To do:
Return the listing below unchanged, minus its pictures.

Collected data:
>>

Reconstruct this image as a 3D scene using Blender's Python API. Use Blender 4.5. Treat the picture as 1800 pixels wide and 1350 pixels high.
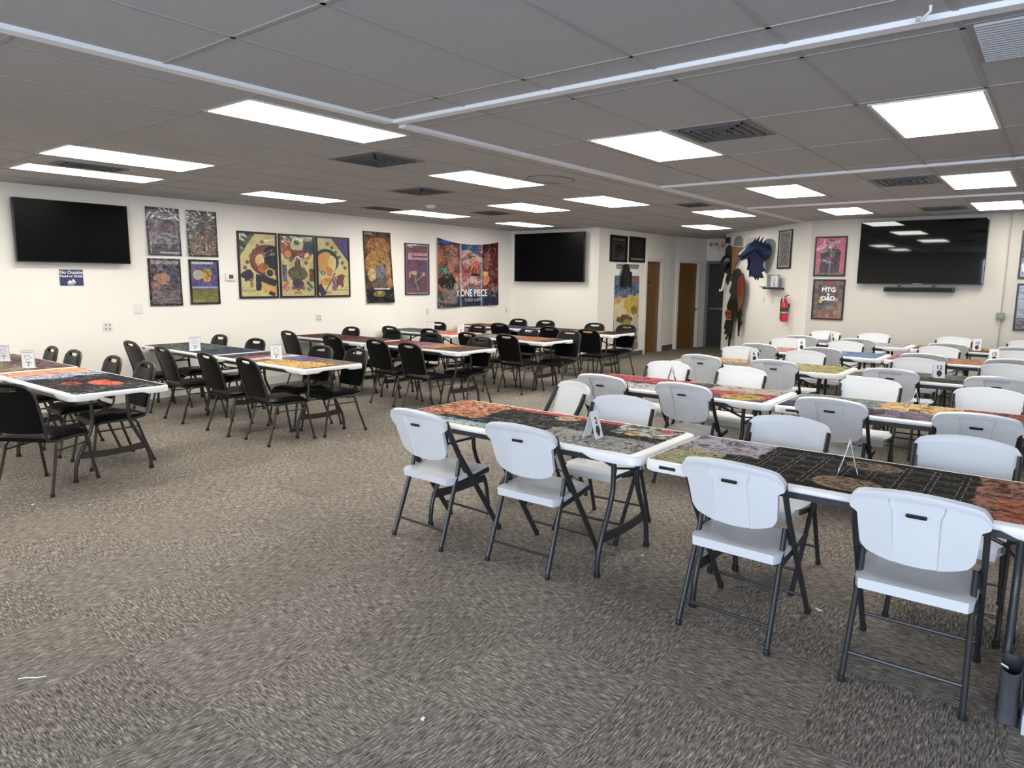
import bpy, bmesh, math, random
from mathutils import Vector, Matrix, Euler
R = math.radians
rnd = random.Random(7)
C = bpy.context.scene.collection
for o in list(bpy.data.objects): bpy.data.objects.remove(o)

# ------------------------------------------------------------------ camera, light, exposure
sc = bpy.context.scene
CAMZ = 1.631; CEIL = 2.676
cam_d = bpy.data.cameras.new('camera'); cam = bpy.data.objects.new('camera', cam_d); C.objects.link(cam)
cam_d.sensor_fit = 'HORIZONTAL'; cam_d.sensor_width = 36; cam_d.lens = 36*1225.4/1800; cam_d.clip_start = .05
pit, rol, yaw = R(8.486), R(.503), R(38.0)
fwd = Vector((math.cos(pit)*math.cos(yaw), math.cos(pit)*math.sin(yaw), -math.sin(pit)))
rgt = fwd.cross(Vector((0,0,1))).normalized(); up = rgt.cross(fwd)
r2 = math.cos(rol)*rgt + math.sin(rol)*up; u2 = -math.sin(rol)*rgt + math.cos(rol)*up
m = Matrix((r2, u2, -fwd)).transposed().to_4x4(); m.translation = (0,0,CAMZ)
cam.matrix_world = m; sc.camera = cam
sc.view_settings.view_transform = 'Standard'; sc.view_settings.look = 'None'
sc.view_settings.gamma = 1; sc.view_settings.use_curve_mapping = False
sc.view_settings.exposure = 1.1
sc.cycles.use_denoising = True
sc.cycles.max_bounces = 8; sc.cycles.diffuse_bounces = 5
LAMP = 8.0          # brightness of the ceiling troffers
w = bpy.data.worlds.new('world'); sc.world = w; w.use_nodes = True
w.node_tree.nodes['Background'].inputs[0].default_value = (.55,.7,1,1); w.node_tree.nodes['Background'].inputs[1].default_value = .8
def area(name, loc, rot, sx, sy, power, col):
    d = bpy.data.lights.new(name, 'AREA'); d.shape = 'RECTANGLE'; d.size = sx; d.size_y = sy; d.energy = power; d.color = col
    o = bpy.data.objects.new(name, d); C.objects.link(o); o.location = loc; o.rotation_euler = rot; return o
# daylight through the shop windows behind the camera
area('window_daylight', (-2.75, -.85, 1.45), (R(78), 0, R(-90)), 6.0, 2.0, 205, (.70,.82,1))

# ------------------------------------------------------------------ materials
MATS = {}
def nt(name):
    m = bpy.data.materials.new(name); m.use_nodes = True
    return m, m.node_tree, m.node_tree.nodes['Principled BSDF']
def mat(name, col, rough=.6, metal=0, spec=.5, bump=None, emit=0, coat=0):
    if name in MATS: return MATS[name]
    m, t, b = nt(name)
    b.inputs['Base Color'].default_value = (*col, 1); b.inputs['Roughness'].default_value = rough
    b.inputs['Metallic'].default_value = metal; b.inputs['Specular IOR Level'].default_value = spec
    if coat: b.inputs['Coat Weight'].default_value = coat; b.inputs['Coat Roughness'].default_value = .05
    if emit: b.inputs['Emission Color'].default_value = (*col,1); b.inputs['Emission Strength'].default_value = emit
    tc = t.nodes.new('ShaderNodeTexCoord'); n = t.nodes.new('ShaderNodeTexNoise')
    sc_, st = bump or (40, .02)
    n.inputs['Scale'].default_value = sc_; n.inputs['Detail'].default_value = 3
    t.links.new(tc.outputs['Object'], n.inputs['Vector'])
    bu = t.nodes.new('ShaderNodeBump'); bu.inputs['Strength'].default_value = st; bu.inputs['Distance'].default_value = .01
    t.links.new(n.outputs['Fac'], bu.inputs['Height']); t.links.new(bu.outputs['Normal'], b.inputs['Normal'])
    MATS[name] = m; return m

class G:
    """tiny node-graph helper"""
    def __init__(s, t): s.t = t
    def n(s, typ, **kw):
        x = s.t.nodes.new(typ)
        for k, v in kw.items(): setattr(x, k, v)
        return x
    def put(s, sock, v):
        if isinstance(v, bpy.types.NodeSocket): s.t.links.new(v, sock)
        else: sock.default_value = v
    def m(s, op, a, b=0.0, c=None):
        x = s.n('ShaderNodeMath', operation=op); s.put(x.inputs[0], a); s.put(x.inputs[1], b)
        if c is not None: s.put(x.inputs[2], c)
        return x.outputs[0]
    def step(s, v, a, b):
        x = s.n('ShaderNodeMapRange', interpolation_type='SMOOTHSTEP'); s.put(x.inputs[0], v)
        x.inputs[1].default_value = a; x.inputs[2].default_value = b; return x.outputs[0]
    def mix(s, f, a, b):
        x = s.n('ShaderNodeMix', data_type='RGBA'); s.put(x.inputs[0], f); s.put(x.inputs[6], a); s.put(x.inputs[7], b); return x.outputs[2]
    def vec(s, x, y, z=0.0):
        v = s.n('ShaderNodeCombineXYZ'); s.put(v.inputs[0], x); s.put(v.inputs[1], y); s.put(v.inputs[2], z); return v.outputs[0]
    def noise(s, v, scale, det=3, dist=0, rough=.55):
        x = s.n('ShaderNodeTexNoise'); s.put(x.inputs['Vector'], v); x.inputs['Scale'].default_value = scale
        x.inputs['Detail'].default_value = det; x.inputs['Distortion'].default_value = dist; x.inputs['Roughness'].default_value = rough; return x
    def ramp(s, f, stops):
        x = s.n('ShaderNodeValToRGB'); s.put(x.inputs[0], f); e = x.color_ramp.elements
        while len(e) < len(stops): e.new(.5)
        for k, (p, c) in enumerate(stops): e[k].position = p; e[k].color = (*c, 1)
        return x.outputs[0]

def lin(h):
    h = h.lstrip('#'); o = []
    for i in (0,2,4):
        c = int(h[i:i+2],16)/255; o.append(c/12.92 if c <= .04045 else ((c+.055)/1.055)**2.4)
    return tuple(o)
def pal(*cs):
    """ramp stops spread over the middle of the noise range"""
    n = len(cs); return [(.30+.42*i/max(1,n-1), lin(c)) for i, c in enumerate(cs)]
SEED = [0]
_ink = lambda a, b, s=9: [dict(rg=.5,ts=s*.7,c='#120e10',a=a), dict(rg=.42,ts=s,tw=1.4,rw=.016,c='#1a1416',a=a*.8), dict(rg=.57,ts=s*1.1,tw=1.0,rw=.014,c='#e0d4c4',a=b)]
LINES = dict(tapestry=_ink(.7,.45,7), banner_gold=_ink(.75,.3,9), print_dark_mixed=_ink(.7,.5,8), print_blue_gold=_ink(.4,.3,9), print_silver=_ink(.3,.35,5), print_grey=_ink(.4,.3,5), poster_yellow=_ink(.3,.3,7), picture_left=_ink(.35,.0,9), picture_middle=_ink(.4,.1,9), picture_right=_ink(.35,.0,9), poster_purple=_ink(.3,.15,7), picture_pink=_ink(.4,.2,7), picture_bw=_ink(.6,.4,10), cutout_print=_ink(.5,.1,8))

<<

The completed task:
Reconstruct this image as a 3D scene using Blender's Python API. Use Blender 4.5. Treat the picture as 1800 pixels wide and 1350 pixels high.
import bpy, bmesh, math, random
from mathutils import Vector, Matrix, Euler
R = math.radians
rnd = random.Random(7)
C = bpy.context.scene.collection
for o in list(bpy.data.objects): bpy.data.objects.remove(o)

# ------------------------------------------------------------------ camera, light, exposure
sc = bpy.context.scene
CAMZ = 1.631; CEIL = 2.676
cam_d = bpy.data.cameras.new('camera'); cam = bpy.data.objects.new('camera', cam_d); C.objects.link(cam)
cam_d.sensor_fit = 'HORIZONTAL'; cam_d.sensor_width = 36; cam_d.lens = 36*1225.4/1800; cam_d.clip_start = .05
pit, rol, yaw = R(8.486), R(.503), R(38.0)
fwd = Vector((math.cos(pit)*math.cos(yaw), math.cos(pit)*math.sin(yaw), -math.sin(pit)))
rgt = fwd.cross(Vector((0,0,1))).normalized(); up = rgt.cross(fwd)
r2 = math.cos(rol)*rgt + math.sin(rol)*up; u2 = -math.sin(rol)*rgt + math.cos(rol)*up
m = Matrix((r2, u2, -fwd)).transposed().to_4x4(); m.translation = (0,0,CAMZ)
cam.matrix_world = m; sc.camera = cam
sc.view_settings.view_transform = 'Standard'; sc.view_settings.look = 'None'
sc.view_settings.gamma = 1; sc.view_settings.use_curve_mapping = False
sc.view_settings.exposure = 1.1
sc.cycles.use_denoising = True
sc.cycles.max_bounces = 8; sc.cycles.diffuse_bounces = 5
LAMP = 8.0          # brightness of the ceiling troffers
w = bpy.data.worlds.new('world'); sc.world = w; w.use_nodes = True
w.node_tree.nodes['Background'].inputs[0].default_value = (.55,.7,1,1); w.node_tree.nodes['Background'].inputs[1].default_value = .8
def area(name, loc, rot, sx, sy, power, col):
    d = bpy.data.lights.new(name, 'AREA'); d.shape = 'RECTANGLE'; d.size = sx; d.size_y = sy; d.energy = power; d.color = col
    o = bpy.data.objects.new(name, d); C.objects.link(o); o.location = loc; o.rotation_euler = rot; return o
# daylight through the shop windows behind the camera
area('window_daylight', (-2.75, -.85, 1.45), (R(78), 0, R(-90)), 6.0, 2.0, 205, (.70,.82,1))

# ------------------------------------------------------------------ materials
MATS = {}
def nt(name):
    m = bpy.data.materials.new(name); m.use_nodes = True
    return m, m.node_tree, m.node_tree.nodes['Principled BSDF']
def mat(name, col, rough=.6, metal=0, spec=.5, bump=None, emit=0, coat=0):
    if name in MATS: return MATS[name]
    m, t, b = nt(name)
    b.inputs['Base Color'].default_value = (*col, 1); b.inputs['Roughness'].default_value = rough
    b.inputs['Metallic'].default_value = metal; b.inputs['Specular IOR Level'].default_value = spec
    if coat: b.inputs['Coat Weight'].default_value = coat; b.inputs['Coat Roughness'].default_value = .05
    if emit: b.inputs['Emission Color'].default_value = (*col,1); b.inputs['Emission Strength'].default_value = emit
    tc = t.nodes.new('ShaderNodeTexCoord'); n = t.nodes.new('ShaderNodeTexNoise')
    sc_, st = bump or (40, .02)
    n.inputs['Scale'].default_value = sc_; n.inputs['Detail'].default_value = 3
    t.links.new(tc.outputs['Object'], n.inputs['Vector'])
    bu = t.nodes.new('ShaderNodeBump'); bu.inputs['Strength'].default_value = st; bu.inputs['Distance'].default_value = .01
    t.links.new(n.outputs['Fac'], bu.inputs['Height']); t.links.new(bu.outputs['Normal'], b.inputs['Normal'])
    MATS[name] = m; return m

class G:
    """tiny node-graph helper"""
    def __init__(s, t): s.t = t
    def n(s, typ, **kw):
        x = s.t.nodes.new(typ)
        for k, v in kw.items(): setattr(x, k, v)
        return x
    def put(s, sock, v):
        if isinstance(v, bpy.types.NodeSocket): s.t.links.new(v, sock)
        else: sock.default_value = v
    def m(s, op, a, b=0.0, c=None):
        x = s.n('ShaderNodeMath', operation=op); s.put(x.inputs[0], a); s.put(x.inputs[1], b)
        if c is not None: s.put(x.inputs[2], c)
        return x.outputs[0]
    def step(s, v, a, b):
        x = s.n('ShaderNodeMapRange', interpolation_type='SMOOTHSTEP'); s.put(x.inputs[0], v)
        x.inputs[1].default_value = a; x.inputs[2].default_value = b; return x.outputs[0]
    def mix(s, f, a, b):
        x = s.n('ShaderNodeMix', data_type='RGBA'); s.put(x.inputs[0], f); s.put(x.inputs[6], a); s.put(x.inputs[7], b); return x.outputs[2]
    def vec(s, x, y, z=0.0):
        v = s.n('ShaderNodeCombineXYZ'); s.put(v.inputs[0], x); s.put(v.inputs[1], y); s.put(v.inputs[2], z); return v.outputs[0]
    def noise(s, v, scale, det=3, dist=0, rough=.55):
        x = s.n('ShaderNodeTexNoise'); s.put(x.inputs['Vector'], v); x.inputs['Scale'].default_value = scale
        x.inputs['Detail'].default_value = det; x.inputs['Distortion'].default_value = dist; x.inputs['Roughness'].default_value = rough; return x
    def ramp(s, f, stops):
        x = s.n('ShaderNodeValToRGB'); s.put(x.inputs[0], f); e = x.color_ramp.elements
        while len(e) < len(stops): e.new(.5)
        for k, (p, c) in enumerate(stops): e[k].position = p; e[k].color = (*c, 1)
        return x.outputs[0]

def lin(h):
    h = h.lstrip('#'); o = []
    for i in (0,2,4):
        c = int(h[i:i+2],16)/255; o.append(c/12.92 if c <= .04045 else ((c+.055)/1.055)**2.4)
    return tuple(o)
def pal(*cs):
    """ramp stops spread over the middle of the noise range"""
    n = len(cs); return [(.30+.42*i/max(1,n-1), lin(c)) for i, c in enumerate(cs)]
SEED = [0]
_ink = lambda a, b, s=9: [dict(rg=.5,ts=s*.7,c='#120e10',a=a), dict(rg=.42,ts=s,tw=1.4,rw=.016,c='#1a1416',a=a*.8), dict(rg=.57,ts=s*1.1,tw=1.0,rw=.014,c='#e0d4c4',a=b)]
LINES = dict(tapestry=_ink(.7,.45,7), banner_gold=_ink(.75,.3,9), print_dark_mixed=_ink(.7,.5,8), print_blue_gold=_ink(.4,.3,9), print_silver=_ink(.3,.35,5), print_grey=_ink(.4,.3,5), poster_yellow=_ink(.3,.3,7), picture_left=_ink(.35,.0,9), picture_middle=_ink(.4,.1,9), picture_right=_ink(.35,.0,9), poster_purple=_ink(.3,.15,7), picture_pink=_ink(.4,.2,7), picture_bw=_ink(.6,.4,10), cutout_print=_ink(.5,.1,8))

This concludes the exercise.